Wolf Humanities Center Doctoral Fellow

20222023 Forum on Heritage

Larissa Johnson

Ph.D. Candidate, Music and Africana Studies

Larissa A. Johnson is a South African audiovisual artist pursuing doctoral studies in Music and Africana Studies at the University of Pennsylvania. Larissa holds a Bachelor of Music from the South African College of Music where she studied violin with Patrick Goodwin, and umrhubhe, a rare non-percussive musical mouthbow, with Dizu Plaatjies. Her doctoral dissertation locates the contemporary acquisition of musical mouthbow practice within a broader movement of indigenous revivalist performance, and the production and politics of national history in South Africa. Her scholarly interests include work on/in film and broadcasting in Africa and the diaspora, listening and subjectivity, and experimental research and pedagogy in the humanities.
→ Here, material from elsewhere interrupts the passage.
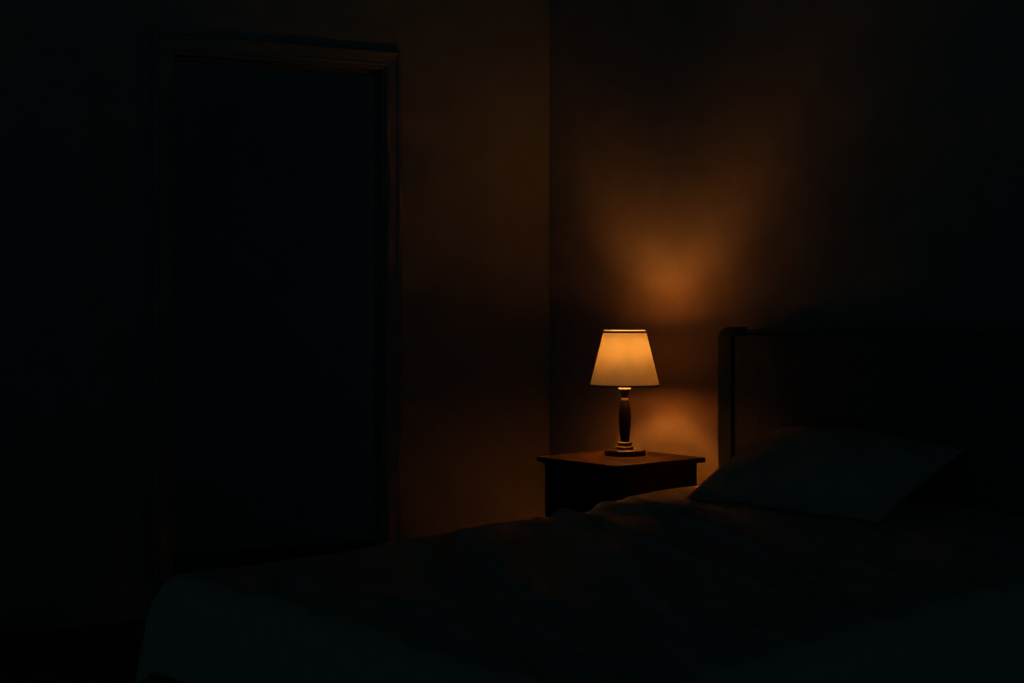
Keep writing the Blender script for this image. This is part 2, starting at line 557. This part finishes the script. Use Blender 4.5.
# ------------------------------------------------------------------ bed frame with headboard
BN, BW = -2.170, 3.375
HX = 0.764
bed = thing('bed_frame', 'dark wooden bed frame whose round-cornered headboard stands against the wall', 'bed', bedpt(BN, BW), ROT)
HB_T = 0.055
PW = 0.054
PZ = 1.053
for sgn in (-1, 1):
    bm = bmesh.new()
    pts = [(HX, 0.0)]
    r = 0.045
    for i in range(9):
        a = i / 8 * PI / 2
        pts.append((HX - r + r * math.cos(a), PZ - r * 0.9 + r * 0.9 * math.sin(a)))
    # the cap runs a little past the post and steps down on to the rail
    pts += [(HX - 0.078, PZ), (HX - 0.084, PZ - 0.003), (HX - 0.087, PZ - 0.0095), (HX - 0.087, PZ - 0.028), (HX - PW, PZ - 0.028), (HX - PW, 0.0)]
    add_prism(bm, [Vector((sgn * x, 0, z)) for x, z in pts], (0, HB_T, 0))
    es = [e for e in bm.edges if abs(e.verts[0].co.y - e.verts[1].co.y) < 1e-6]
    bmesh.ops.bevel(bm, geom=es, offset=0.004, segments=2, profile=0.5, affect='EDGES', clamp_overlap=True)
    link('headboard_post', bm, M['head_wood'], bed, smooth=True)
bm = bmesh.new()
add_box(bm, (-HX + 0.0875, 0.014, PZ - 0.024), (HX - 0.0875, HB_T - 0.002, PZ - 0.0095), bevel=0.005, seg=3)
link('top_rail', bm, M['head_wood'], bed, smooth=True)
bm = bmesh.new()
add_box(bm, (-HX + PW + 0.001, 0.030, 0.30), (HX - PW - 0.001, 0.044, PZ - 0.030))
add_box(bm, (-HX + PW + 0.014, 0.004, 0.31), (HX - PW - 0.014, 0.031, PZ - 0.0295), bevel=0.003)
link('headboard_panel', bm, M['head_wood'], bed, smooth=True)
bm = bmesh.new()
add_box(bm, (-HX + PW + 0.001, 0.012, 0.24), (HX - PW - 0.001, 0.048, 0.299), bevel=0.003)
link('lower_rail', bm, M['head_wood'], bed)
FY = -1.985
for sgn in (-1, 1):
    bm = bmesh.new()
    x0, x1 = sorted((sgn * 0.694, sgn * 0.718))
    add_box(bm, (x0, FY + 0.026, 0.17), (x1, -0.001, 0.275), bevel=0.003)
    link('side_rail', bm, M['head_wood'], bed, smooth=True)
    bm = bmesh.new()
    x0, x1 = sorted((sgn * 0.664, sgn * 0.718))
    add_box(bm, (x0, FY - 0.03, 0.0), (x1, FY + 0.026, 0.30), bevel=0.004)
    link('foot_post', bm, M['head_wood'], bed, smooth=True)
bm = bmesh.new()
add_box(bm, (-0.663, FY - 0.02, 0.17), (0.663, FY + 0.016, 0.275), bevel=0.003)
link('foot_rail', bm, M['head_wood'], bed, smooth=True)
bm = bmesh.new()
for k in range(13):
    y = FY + 0.09 + k * 0.152
    add_box(bm, (-0.693, y, 0.205), (0.693, y + 0.07, 0.223))
link('slat_base', bm, M['head_wood'], bed)

# mattress
MH = 0.430
bm = bmesh.new()
add_box(bm, (-0.685, -1.965, 0.2232), (0.685, -0.012, MH), bevel=0.045, seg=4)
mt = link('mattress', bm, M['mattress'], None, smooth='all', loc=bedpt(BN, BW), rotz=ROT)
tag(mt, 'thick mattress under the rumpled bedspread on the wooden bed frame', 'mattress')

# bedspread: a draped grid with folds
random.seed(4)
FOLDS = [  # x0, y0, x1, y1, height, half width  (bed coordinates)
    (-0.74, -0.60, 0.10, -0.86, 0.020, 0.045),
    (-0.76, -0.76, 0.18, -1.13, 0.026, 0.050),
    (-0.56, -0.64, 0.40, -1.00, 0.018, 0.034),
    (-0.66, -0.95, -0.05, -1.16, 0.016, 0.045),
    (-0.62, -1.16, 0.02, -1.55, 0.016, 0.060),
    (-0.30, -0.84, 0.45, -1.22, 0.016, 0.035),
    (-0.60, -1.40, -0.20, -1.75, 0.014, 0.060),
    (0.00, -1.22, 0.62, -1.62, 0.018, 0.060),
    (-0.45, -0.52, 0.25, -0.70, 0.012, 0.032),
    (-0.10, -0.62, 0.60, -0.95, 0.014, 0.040),
    (-0.60, -1.62, -0.30, -1.90, 0.012, 0.060),
    (-0.70, -0.50, -0.25, -0.62, 0.010, 0.030),
]


def fold_h(x, y):
    h = 0.0
    for x0, y0, x1, y1, a, hw in FOLDS:
        dx, dy = x1 - x0, y1 - y0
        L2 = dx * dx + dy * dy
        t = ((x - x0) * dx + (y - y0) * dy) / L2
        wob = noise.noise(Vector((x * 3.1 + a * 700, y * 3.1, a * 90))) * 0.035
        d = ((x - x0) * dy - (y - y0) * dx) / math.sqrt(L2) + wob
        hw = hw * 0.62
        if t < -0.15 or t > 1.15:
            continue
        e = min(1.0, max(0.0, (t + 0.15) / 0.3)) * min(1.0, max(0.0, (1.15 - t) / 0.4))
        e = e * e * (3 - 2 * e)
        k = d / hw
        # steep on the lamp side, longer slope towards the foot
        k = k * (1.35 if k > 0 else 0.8)
        h += a * e * math.exp(-k * k)
    return h


def spread_top(x, y):
    q1 = min(1.0, max(0.0, (-y - 0.28) / 0.52))
    base = 0.544 - 0.040 * q1 * q1 * (3 - 2 * q1) - 0.026 * min(1.0, max(0.0, (-y - 1.0) / 1.0))
    crown = -0.010 * (x / 0.7) ** 2
    q = Vector((x, y, 0))
    n1 = noise.noise(q * 2.2) * 0.010 + noise.noise(q * 6.0 + Vector((3, 1, 0))) * 0.004 + noise.noise(q * 15) * 0.0012
    fl = min(1.0, max(0.0, (-y - 0.36) / 0.2))
    al, ac = x * 0.90 - y * 0.43, x * 0.43 + y * 0.90
    rg = 1 - abs(noise.noise(Vector((al * 1.5 + noise.noise(q * 2.5) * 0.5, ac * 6.5, 4.4)))) * 2.2
    rg2 = 1 - abs(noise.noise(Vector((al * 3.0, ac * 13.0 + noise.noise(q * 4) * 0.8, 9.1)))) * 2.2
    n1 += (max(0, rg) ** 2 * 0.014 + max(0, rg2) ** 2 * 0.006 - 0.005) * min(1.0, max(0.0, (0.74 - abs(x)) / 0.12 + 0.25))
    return base + crown + n1 * (0.25 + 0.75 * fl) + fold_h(x, y) * fl


def bend(d, r):
    if d <= 0:
        return d, 0.0
    q = r * PI / 2
    if d < q:
        a = d / r
        return r * math.sin(a), -(r - r * math.cos(a))
    return r, -(r + d - q)


RX, EX, EY0, EY1 = 0.060, 0.690, -1.985, -0.030
DROP = 0.30
NX, NY = 168, 190
bm = bmesh.new()
grid = []
for j in range(NY + 1):
    yy = EY0 - 0.26 + (EY1 - EY0 + 0.26) * j / NY
    row = []
    for i in range(NX + 1):
        xx = -(EX + DROP) + 2 * (EX + DROP) * i / NX
        bx, zx = bend(abs(xx) - EX, RX)
        by, zy = bend(EY0 - yy, RX)
        s = 1 if xx > 0 else -1
        px = s * (EX + bx)
        py = EY0 - by
        top = spread_top(max(-0.74, min(0.74, px)), max(EY0 - 0.06, py))
        z = top + zx + zy
        # loose hanging sides
        hang = max(0.0, -(zx + zy) - 0.05)
        wv = noise.noise(Vector((px * 2.0, py * 4.5, 1.7))) * 0.05 + 0.02
        if zx < -0.03:
            px += s * max(0.0, min(1, hang / 0.2) * (wv * 0.55 + 0.008))
        if zy < -0.03:
            py -= max(0.0, min(1, hang / 0.2) * (noise.noise(Vector((px * 4.5, 7.7, 2.0))) * 0.03 + 0.02))
        z = max(z, 0.13 + 0.02 * noise.noise(Vector((px * 3, py * 3, 5))))
        row.append(bm.verts.new((px, py, z)))
    grid.append(row)
for j in range(NY):
    for i in range(NX):
        bm.faces.new((grid[j][i], grid[j][i + 1], grid[j + 1][i + 1], grid[j + 1][i]))
sp = link('bedspread', bm, M['spread'], None, smooth='all', loc=bedpt(BN, BW), rotz=ROT)
so = sp.modifiers.new('thickness', 'SOLIDIFY')
so.thickness = 0.012
so.offset = -1
tag(sp, 'rumpled brown bedspread with diagonal folds draped over the bed', 'bedspread')

# pillow leaning on the headboard
PL, PWD, PT = 0.68, 0.46, 0.225
bm = bmesh.new()
NU, NV = 56, 40


def pil(u, v, side):
    # outline pinched in a little between the corners
    ox = (PL / 2) * u * (1 - 0.045 * (1 - v * v))
    oy = (PWD / 2) * v * (1 - 0.06 * (1 - u * u))
    f = max(0.0, (1 - abs(u) ** 2.6)) ** 0.62 * max(0.0, (1 - abs(v) ** 2.4)) ** 0.62
    wr = noise.noise(Vector((u * 2.4, v * 2.0, side * 3.0))) * 0.012 + noise.noise(Vector((u * 7, v * 5, side * 5.0))) * 0.004
    zz = side * (PT / 2) * f + wr * f ** 0.5
    return Vector((ox, oy, zz))


top, bot = {}, {}
for i in range(NU + 1):
    for j in range(NV + 1):
        # closer rows near the edges
        u = math.sin((i / NU - 0.5) * PI)
        v = math.sin((j / NV - 0.5) * PI)
        edge = i in (0, NU) or j in (0, NV)
        top[i, j] = bm.verts.new(pil(u, v, 1))
        bot[i, j] = top[i, j] if edge else bm.verts.new(pil(u, v, -0.8))
for i in range(NU):
    for j in range(NV):
        bm.faces.new((top[i, j], top[i + 1, j], top[i + 1, j + 1], top[i, j + 1]))
        q = (bot[i, j], bot[i, j + 1], bot[i + 1, j + 1], bot[i + 1, j])
        if len(set(q)) == 4 and not all(v in top.values() for v in q):
            try:
                bm.faces.new(q)
            except ValueError:
                pass
bmesh.ops.transform(bm, verts=bm.verts, matrix=Matrix.Translation((-0.165, -0.238, 0.622)) @ Matrix.Rotation(math.radians(22), 4, 'X'))
for v in bm.verts:                        # the underside settles on the bedspread
    v.co.z = max(v.co.z, spread_top(v.co.x, v.co.y) + 0.004)
    v.co.y = min(v.co.y, -0.008)
pw = link('pillow', bm, M['pillow'], None, smooth='all', loc=bedpt(BN, BW), rotz=ROT)
tag(pw, 'plump brown pillow resting on the bedspread against the headboard', 'pillow')

# ------------------------------------------------------------------ camera, world, view
cam = bpy.data.cameras.new('camera')
co = bpy.data.objects.new('camera', cam)
COL.objects.link(co)
co.location = (0, 0, EYE)
co.rotation_euler = (PI / 2, 0, 0)
cam.sensor_width = 36.0
cam.lens = 36.0 * FPX / 1024.0
cam.shift_y = -16.5 / 1024.0
cam.clip_start = 0.02
scene.camera = co

w = bpy.data.worlds.new('night')
scene.world = w
w.use_nodes = True
bg = w.node_tree.nodes.get('Background') or w.node_tree.nodes.new('ShaderNodeBackground')
bg.inputs['Color'].default_value = (*AMB, 1)
# faint night light added to lift the blacks, strongest along the horizon, none overhead
wn = w.node_tree
tcw = wn.nodes.new('ShaderNodeTexCoord')
sx = wn.nodes.new('ShaderNodeSeparateXYZ')
ab = wn.nodes.new('ShaderNodeMath'); ab.operation = 'ABSOLUTE'
sb = wn.nodes.new('ShaderNodeMath'); sb.operation = 'SUBTRACT'; sb.inputs[0].default_value = 1.0
pwr = wn.nodes.new('ShaderNodeMath'); pwr.operation = 'POWER'; pwr.inputs[1].default_value = 1.5
wn.links.new(tcw.outputs['Generated'], sx.inputs[0])
wn.links.new(sx.outputs['Z'], ab.inputs[0])
wn.links.new(ab.outputs[0], sb.inputs[1])
wn.links.new(sb.outputs[0], pwr.inputs[0])
wn.links.new(pwr.outputs[0], bg.inputs['Strength'])

scene.view_settings.view_transform = 'Standard'
scene.view_settings.look = 'None'
scene.view_settings.gamma = 1.0
scene.view_settings.exposure = 0.0
scene.view_settings.use_curve_mapping = False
Larissa is a Benjamin Franklin PhD fellow, and incoming director of the Screening Scholarship Media Festival at the University of Pennsylvania. Her work has been generously supported by the Fulbright Scholarship and the National Research Foundation of South Africa.

Land, the Human, Practice: Indigneous revivalism in South Africa since democracy

My doctoral project is an interdisciplinary and multimodal study of the ongoing revival of musical mouthbow practices in South Africa, an ancient technology that offers players and listeners a tool and a set of techniques that facilitate ancestral connections on/to the land. In giving historical context for these practices, and indigenous revivalism in South Africa more broadly, I narrate the deindigenizing strategies of colonial and apartheid territorialization, and some of the modes of South African historical production that have rendered indigenous people of the present on opposite extremes of legibility–that is in- and hyper-visibility–in the national consciousness. In doing so, I lay out the conditions from which revivalism as a cultural-political strategy emerges. In parallel, I explore revival conceptually as the modes of giving new life through the body’s animation to historical shards, holding mouthbow practice as both case study and theoretical frame that engages South African racial politics and the position of indigenous people within them, and as a critical intervention in standard ethnomusicological methodologies. The project mobilizes my liminal position as a mouthbow apprentice and a scholar to move around the problems of representational approaches to ethnographic methodology. It includes an historiographic assessment of writing on mouthbow music and its players in South Africa since the late 18th century, and a collective history of indigenous custodianship since liberation, drawn from almost a decade of lessons in technique, artistry, and oral and embodied history with my three principal teachers. The dissertation also makes use of a phenomenology of practice developed through two years of closely observing my daily routines of play, and a body of audiovisual and performance work produced through and for the experimental processes of this research.